South Africa

Michelle Phillips is Transnet’s best chance at turnaround – BUSA 

Organised business groups have lauded the appointment of Michelle Phillips as Transnet CEO as the best person to turn the ailing port and rail operator around, given her experience and the progress made since becoming acting CEO. 

Phillips was appointed acting CEO following the resignation of Portia Derby in September last year. Derby left Transnet at the end of October following pressure from organised business, mining companies, and unions. 

Transnet operates South Africa’s freight-rail system and all main shipping ports.
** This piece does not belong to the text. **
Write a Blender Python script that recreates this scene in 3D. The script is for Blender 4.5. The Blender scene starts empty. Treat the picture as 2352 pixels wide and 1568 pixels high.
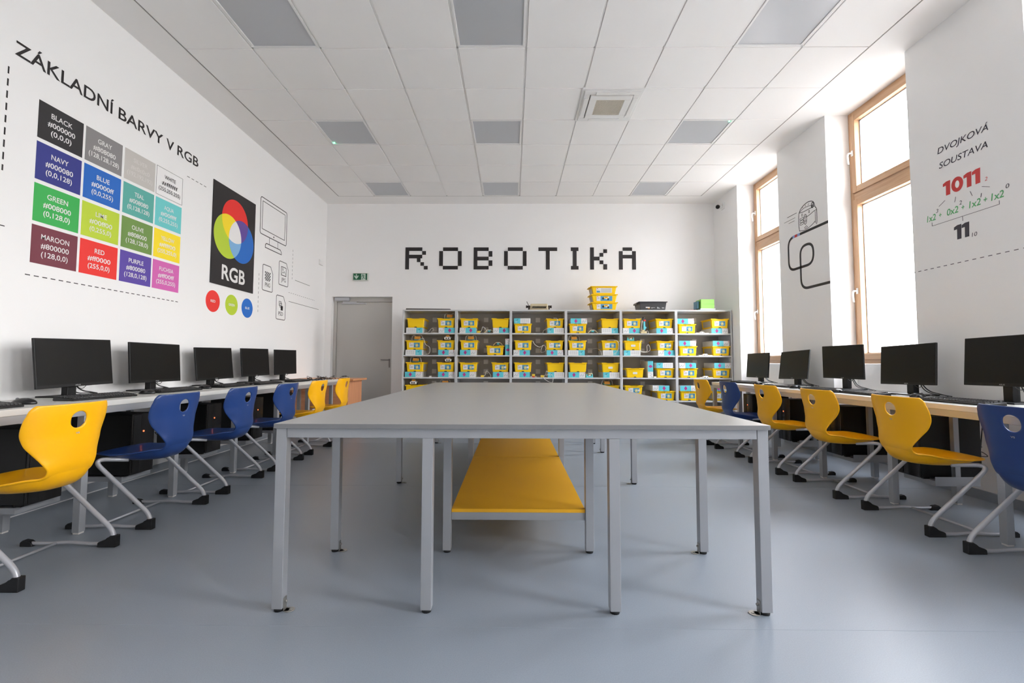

The company has struggled because of management upheaval, derailments, and equipment shortages.

While 2023 was the worst year in South African history for logistics, it was simultaneously a good year for the industry as Transnet’s poor performance kickstarted reform processes. 

This includes gradually implementing a logistics roadmap that will allow for private-sector involvement in running the country’s railways. 

A study by the GAIN Group found that Transnet’s collapse is set to cost the country R1 billion a day in economic output in 2023, equivalent to 4.9% of annual GDP or R353 billion. 

Phillips has been charged with implementing Transnet’s turnaround plan and, so far, seems to be making good progress. 

Transport economist at Stellenbosch University Professor Jan Havenga said Transnet’s new leadership has effectively turned the utility’s fortunes around by being more actively involved in the business and more visible. 

He said rail volumes are improving, and container volumes, particularly at Durban, are picking up. 

Havenga added that Gordhan’s decision to appoint Phillips as CEO, along with Nosipho Maphumulo as the group CFO, was the most critical decision he had to make in his career. 

Maphumulo currently holds the CFO position at Eskom Rotek Industries, a subsidiary of Eskom that provides construction, maintenance and transportation services to the power utility’s operations.

Mxolisi Mgojo, former CEO of Exxaro Resources and BUSA president

Organised business group Business Unity South Africa (BUSA) also viewed Phillips’ appointment positively. 

“Over the past months, we have seen a much-needed improvement in the relationship between the country’s transport and logistics authorities and those businesses whose existence is dependent on efficient and effective logistics,” said BUSA president Mxolisi Mgojo. 

Mgojo is the former CEO of coal miner Exxaro and has intimate knowledge of the troubles associated with relying on Transnet to export products. 

“This progress, while valuable and necessary, is only the first step in addressing the crisis. Stability is essential to sustain the good work being done.”

“Though we are not yet close to the realisation of our ultimate objectives, there have been tangible and encouraging advances,” added Mgojo. 

BUSA CEO Cas Coovadia echoed Mgojo’s confidence in the new management team’s ability. 

“We believe that we have a better chance today than we have had in many years to resolve the challenges facing the transport and logistics sector,” Coovadia said. 

“We expect that with skilled and experienced executives now permanently appointed in key positions within Transnet, there will be a strong foundation on which to implement the company’s Recovery Plan.”  

“The open, honest, and critical dialogue that we have seen recently points to the possibility of real progress, so long as a sense of urgency and active collaboration are maintained.”

“Through the partnership with the government, we have worked well with Michelle Phillips when she played the role of acting CEO at Transnet.” 

“We look forward to ramping up our interaction and making real and sustained progress on the critical issues we are working on now that Ms Phillips has been appointed the CEO.”